[lkitching]

For division you really should put the requirement for the non-zero check in the type of the divisor instead of propagating failure to the caller e.g.

    div(x: Int, y: NonZero[Int]) -> Int

Exceptions at least have the benefit of retaining the location the context for the error occurred which gets lost without extra bookeeping when using optionals.

[Spivak]

This ends up being a super unergonomic API in practice because you would need to modify the type-checker to infer positive integers correctly. Nobody wants to go through the effort of

    NonZero = NewType(‘NonZero’, int)

    if x != 0
        x = NonZero(x)

just to call your function, especially since you still have to handle the case where someone does NonZero(x) blindly without checking. Should the constructor throw?

[lkitching]

The check has to go somewhere and the caller to div has the most context in the event the divisor is 0. If you return an optional from div then you either impose the check on all the callers, or just propagate None everywhere and some top-level function has to deal with mysteriously missing values.

The NonZero type should be responsible for checking the wrapped value is non-zero, you will probably want safe and unsafe constructor functions

    Int -> Optional[NonZero[Int]]
    Int -> NonZero[Int]

where the unsafe version throws.

If this is overkill for your application then I'd prefer throwing an exception in div rather than encoding the failure in the return type.

[deltaonefour]

That's your preference. However from a safety standpoint it is better to return an Optional[Int] or pass a NonZero[Int]. These two checks eliminate an entire class of runtime errors from ever occurring and that is a quantitative metric that is definitive.

[lkitching]

My first preference is to change the type of the divisor to NonZero[Int], and throwing an exception within div is only my second preference. It doesn't make sense to change the return type of div to Optional[Int] because the success or failure or the operation is determined entirely by a property of one of the arguments, which the caller can always check. Making div partial and encoding it in the return type just moves the the problem away from the place it occured and can actually be handled.

[deltaonefour]

It does make sense because the next thing handles the return type must be equipped to handle the optional type or the program won't run/compile at all.

This still moves the check out of runtime and into a static check. An exception means the error is handled runtime and as I said before is a definitively worse metric.
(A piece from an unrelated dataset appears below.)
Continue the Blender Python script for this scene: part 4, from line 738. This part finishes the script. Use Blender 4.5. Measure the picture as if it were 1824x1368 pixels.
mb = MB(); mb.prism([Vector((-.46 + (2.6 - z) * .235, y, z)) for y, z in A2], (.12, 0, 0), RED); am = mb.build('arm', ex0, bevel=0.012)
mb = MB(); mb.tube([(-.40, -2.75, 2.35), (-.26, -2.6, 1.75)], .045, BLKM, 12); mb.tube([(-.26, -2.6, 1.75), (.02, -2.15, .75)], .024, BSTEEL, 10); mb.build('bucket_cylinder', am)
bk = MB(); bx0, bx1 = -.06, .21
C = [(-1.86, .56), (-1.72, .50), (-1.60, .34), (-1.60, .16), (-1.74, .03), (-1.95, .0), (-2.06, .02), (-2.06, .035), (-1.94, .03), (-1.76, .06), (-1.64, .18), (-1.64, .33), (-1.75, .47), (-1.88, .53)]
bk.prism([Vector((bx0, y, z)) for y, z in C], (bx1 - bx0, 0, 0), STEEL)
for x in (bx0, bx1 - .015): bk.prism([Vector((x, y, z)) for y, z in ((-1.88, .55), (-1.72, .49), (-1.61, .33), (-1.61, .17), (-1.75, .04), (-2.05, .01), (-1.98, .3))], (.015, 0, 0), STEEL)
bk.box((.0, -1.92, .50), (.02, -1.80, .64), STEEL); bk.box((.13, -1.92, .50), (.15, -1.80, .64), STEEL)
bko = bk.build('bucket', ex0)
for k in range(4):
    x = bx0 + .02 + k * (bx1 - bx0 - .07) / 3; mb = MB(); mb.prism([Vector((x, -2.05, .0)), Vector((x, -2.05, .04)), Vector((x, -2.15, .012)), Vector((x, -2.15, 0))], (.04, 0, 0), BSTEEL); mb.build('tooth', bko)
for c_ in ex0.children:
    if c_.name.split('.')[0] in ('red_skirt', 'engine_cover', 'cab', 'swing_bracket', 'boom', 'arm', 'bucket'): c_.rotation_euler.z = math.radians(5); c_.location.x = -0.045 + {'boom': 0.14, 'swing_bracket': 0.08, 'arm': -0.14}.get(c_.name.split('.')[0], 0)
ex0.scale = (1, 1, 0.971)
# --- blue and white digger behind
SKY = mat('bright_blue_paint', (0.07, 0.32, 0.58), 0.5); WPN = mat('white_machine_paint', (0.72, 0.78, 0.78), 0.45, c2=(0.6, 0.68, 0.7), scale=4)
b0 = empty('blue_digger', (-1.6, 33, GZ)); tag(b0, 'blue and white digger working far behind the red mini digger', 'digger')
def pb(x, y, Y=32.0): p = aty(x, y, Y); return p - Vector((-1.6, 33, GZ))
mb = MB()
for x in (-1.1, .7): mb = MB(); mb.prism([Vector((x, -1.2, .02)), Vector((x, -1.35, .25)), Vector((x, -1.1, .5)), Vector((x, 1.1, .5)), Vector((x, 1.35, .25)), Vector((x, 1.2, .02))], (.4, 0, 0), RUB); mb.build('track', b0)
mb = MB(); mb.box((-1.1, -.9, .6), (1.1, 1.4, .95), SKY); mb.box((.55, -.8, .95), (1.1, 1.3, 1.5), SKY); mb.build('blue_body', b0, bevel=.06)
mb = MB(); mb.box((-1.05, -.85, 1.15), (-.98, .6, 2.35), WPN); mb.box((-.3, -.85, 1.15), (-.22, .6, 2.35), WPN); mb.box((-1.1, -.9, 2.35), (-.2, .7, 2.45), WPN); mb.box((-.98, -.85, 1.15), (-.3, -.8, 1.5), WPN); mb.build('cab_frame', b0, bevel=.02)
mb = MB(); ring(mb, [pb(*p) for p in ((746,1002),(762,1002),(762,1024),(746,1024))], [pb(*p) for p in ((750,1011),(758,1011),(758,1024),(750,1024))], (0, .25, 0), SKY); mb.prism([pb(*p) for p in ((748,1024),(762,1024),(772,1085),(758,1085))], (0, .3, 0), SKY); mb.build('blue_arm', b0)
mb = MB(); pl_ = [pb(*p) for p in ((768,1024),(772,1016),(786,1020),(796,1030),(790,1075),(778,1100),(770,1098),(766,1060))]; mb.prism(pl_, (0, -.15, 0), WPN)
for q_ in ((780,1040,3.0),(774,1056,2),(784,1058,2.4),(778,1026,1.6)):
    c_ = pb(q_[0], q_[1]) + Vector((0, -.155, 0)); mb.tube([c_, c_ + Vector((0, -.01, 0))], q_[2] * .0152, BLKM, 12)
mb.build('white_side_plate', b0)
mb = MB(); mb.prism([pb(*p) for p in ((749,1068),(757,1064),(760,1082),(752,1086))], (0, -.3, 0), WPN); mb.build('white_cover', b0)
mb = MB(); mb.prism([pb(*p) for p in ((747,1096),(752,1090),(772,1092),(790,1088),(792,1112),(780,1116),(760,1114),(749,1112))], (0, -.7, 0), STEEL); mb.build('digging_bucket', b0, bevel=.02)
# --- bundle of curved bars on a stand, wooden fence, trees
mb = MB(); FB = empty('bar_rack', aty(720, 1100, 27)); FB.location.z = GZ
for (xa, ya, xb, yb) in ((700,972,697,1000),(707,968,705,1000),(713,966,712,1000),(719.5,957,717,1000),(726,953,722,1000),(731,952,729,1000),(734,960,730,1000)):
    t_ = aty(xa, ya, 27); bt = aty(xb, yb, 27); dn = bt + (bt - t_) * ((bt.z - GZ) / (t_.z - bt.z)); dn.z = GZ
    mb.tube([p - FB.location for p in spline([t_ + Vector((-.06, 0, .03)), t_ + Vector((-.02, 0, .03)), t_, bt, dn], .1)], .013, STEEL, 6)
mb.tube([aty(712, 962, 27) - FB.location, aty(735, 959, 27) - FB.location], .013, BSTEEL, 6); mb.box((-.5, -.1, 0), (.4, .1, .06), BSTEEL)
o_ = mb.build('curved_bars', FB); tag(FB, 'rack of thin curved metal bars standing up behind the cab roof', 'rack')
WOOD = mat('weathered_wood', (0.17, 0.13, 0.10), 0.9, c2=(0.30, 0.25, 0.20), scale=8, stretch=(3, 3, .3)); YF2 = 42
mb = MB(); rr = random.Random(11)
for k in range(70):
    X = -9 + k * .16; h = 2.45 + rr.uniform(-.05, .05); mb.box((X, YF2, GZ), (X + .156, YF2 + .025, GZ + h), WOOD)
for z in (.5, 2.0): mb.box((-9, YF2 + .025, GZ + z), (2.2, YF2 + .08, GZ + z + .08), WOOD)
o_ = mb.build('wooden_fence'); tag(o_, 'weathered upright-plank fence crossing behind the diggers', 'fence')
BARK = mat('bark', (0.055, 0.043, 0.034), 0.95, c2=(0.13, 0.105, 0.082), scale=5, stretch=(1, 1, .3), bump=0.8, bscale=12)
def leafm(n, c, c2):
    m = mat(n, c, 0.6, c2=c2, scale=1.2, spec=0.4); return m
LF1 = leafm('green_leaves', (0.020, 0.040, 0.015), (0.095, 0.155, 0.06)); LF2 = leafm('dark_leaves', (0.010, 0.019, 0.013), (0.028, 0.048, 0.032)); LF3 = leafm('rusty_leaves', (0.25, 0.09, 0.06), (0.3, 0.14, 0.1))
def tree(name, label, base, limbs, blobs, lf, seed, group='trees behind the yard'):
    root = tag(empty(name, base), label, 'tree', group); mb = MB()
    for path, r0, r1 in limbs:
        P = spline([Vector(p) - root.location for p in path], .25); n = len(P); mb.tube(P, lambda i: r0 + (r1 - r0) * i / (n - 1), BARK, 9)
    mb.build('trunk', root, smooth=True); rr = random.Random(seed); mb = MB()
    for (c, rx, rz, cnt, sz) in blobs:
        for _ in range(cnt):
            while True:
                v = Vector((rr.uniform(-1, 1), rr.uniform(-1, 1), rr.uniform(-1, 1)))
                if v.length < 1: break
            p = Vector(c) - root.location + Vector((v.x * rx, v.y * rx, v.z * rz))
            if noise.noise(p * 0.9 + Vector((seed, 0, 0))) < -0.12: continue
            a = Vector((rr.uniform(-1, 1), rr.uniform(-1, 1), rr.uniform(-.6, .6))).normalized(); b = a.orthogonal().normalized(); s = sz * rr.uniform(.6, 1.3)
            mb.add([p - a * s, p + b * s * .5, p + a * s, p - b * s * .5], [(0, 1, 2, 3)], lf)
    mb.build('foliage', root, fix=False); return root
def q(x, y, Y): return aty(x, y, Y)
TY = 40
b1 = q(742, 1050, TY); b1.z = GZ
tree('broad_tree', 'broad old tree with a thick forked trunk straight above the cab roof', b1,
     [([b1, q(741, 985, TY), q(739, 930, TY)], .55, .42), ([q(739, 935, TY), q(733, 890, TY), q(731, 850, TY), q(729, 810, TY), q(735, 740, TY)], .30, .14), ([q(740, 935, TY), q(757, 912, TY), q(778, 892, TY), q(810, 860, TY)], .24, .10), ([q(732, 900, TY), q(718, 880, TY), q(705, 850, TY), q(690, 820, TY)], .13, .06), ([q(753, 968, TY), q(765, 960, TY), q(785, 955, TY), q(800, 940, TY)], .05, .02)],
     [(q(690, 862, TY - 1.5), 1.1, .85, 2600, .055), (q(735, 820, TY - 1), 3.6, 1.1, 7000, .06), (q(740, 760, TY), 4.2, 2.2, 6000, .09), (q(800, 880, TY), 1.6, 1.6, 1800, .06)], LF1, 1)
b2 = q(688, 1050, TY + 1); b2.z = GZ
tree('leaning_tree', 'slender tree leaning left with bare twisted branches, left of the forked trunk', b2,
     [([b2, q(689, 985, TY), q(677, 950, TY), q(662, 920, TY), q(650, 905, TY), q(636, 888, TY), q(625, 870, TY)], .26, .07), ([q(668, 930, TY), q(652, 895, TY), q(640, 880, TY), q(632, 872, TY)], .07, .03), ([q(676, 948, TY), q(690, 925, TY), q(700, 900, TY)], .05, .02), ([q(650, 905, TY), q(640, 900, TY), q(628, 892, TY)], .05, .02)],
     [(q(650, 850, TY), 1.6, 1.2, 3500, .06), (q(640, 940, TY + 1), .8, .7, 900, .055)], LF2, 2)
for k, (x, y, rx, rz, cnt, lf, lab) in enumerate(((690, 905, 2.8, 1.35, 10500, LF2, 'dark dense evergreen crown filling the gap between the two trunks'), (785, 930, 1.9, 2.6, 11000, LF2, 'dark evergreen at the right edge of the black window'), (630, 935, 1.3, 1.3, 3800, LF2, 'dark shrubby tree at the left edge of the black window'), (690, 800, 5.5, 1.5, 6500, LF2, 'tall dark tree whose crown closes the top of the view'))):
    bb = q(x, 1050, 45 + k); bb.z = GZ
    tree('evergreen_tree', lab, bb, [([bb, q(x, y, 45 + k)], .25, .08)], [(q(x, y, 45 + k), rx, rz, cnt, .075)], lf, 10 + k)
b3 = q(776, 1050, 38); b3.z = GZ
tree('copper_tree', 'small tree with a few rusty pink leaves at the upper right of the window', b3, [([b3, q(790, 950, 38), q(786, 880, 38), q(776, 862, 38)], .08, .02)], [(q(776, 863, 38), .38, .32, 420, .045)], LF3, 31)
Let me put it more simply. An exception means that you can compile an error or mistake and it might accidentally make it to production. This happens because exceptions are only thrown on compiled programs during runtime.

An optional means that run time errors of this nature are impossible to happen. A program that throws an exception on division by zero is impossible to even EXIST. This occurs because if the optional is used, the static type checker will prevent such a program from even compiling. That is why it is definitively better.

[lkitching]

Div always returns an int as long as the precondition - that the divisor is non-zero - is satisfied. The caller is always responsible for ensuring the precondition is satisfied which means the caller must ensure the divisor is non-zero before making the call. Checking it dynamically and throwing an exception does have the drawbacks you state, but if you're going to represent the contract in the type system then you do that by constraining the type of the divisor, not widening the return type.

Your encoding has really changed the meaning of the div function - it now always accepts any two arbitrary ints and always allows the possibility of returning None. So you've weakened both the precondition and the postcondition, which is now easier for the caller but imposes a cost on every location where the return value is used. As the optionality encoded in the value propagates further from the call to div, the context for the source of the missing value is lost. This is 'safer' in the sense of avoiding crashes at runtime but doesn't actually help resolve the actual issue of avoiding a zero divisor when calling div.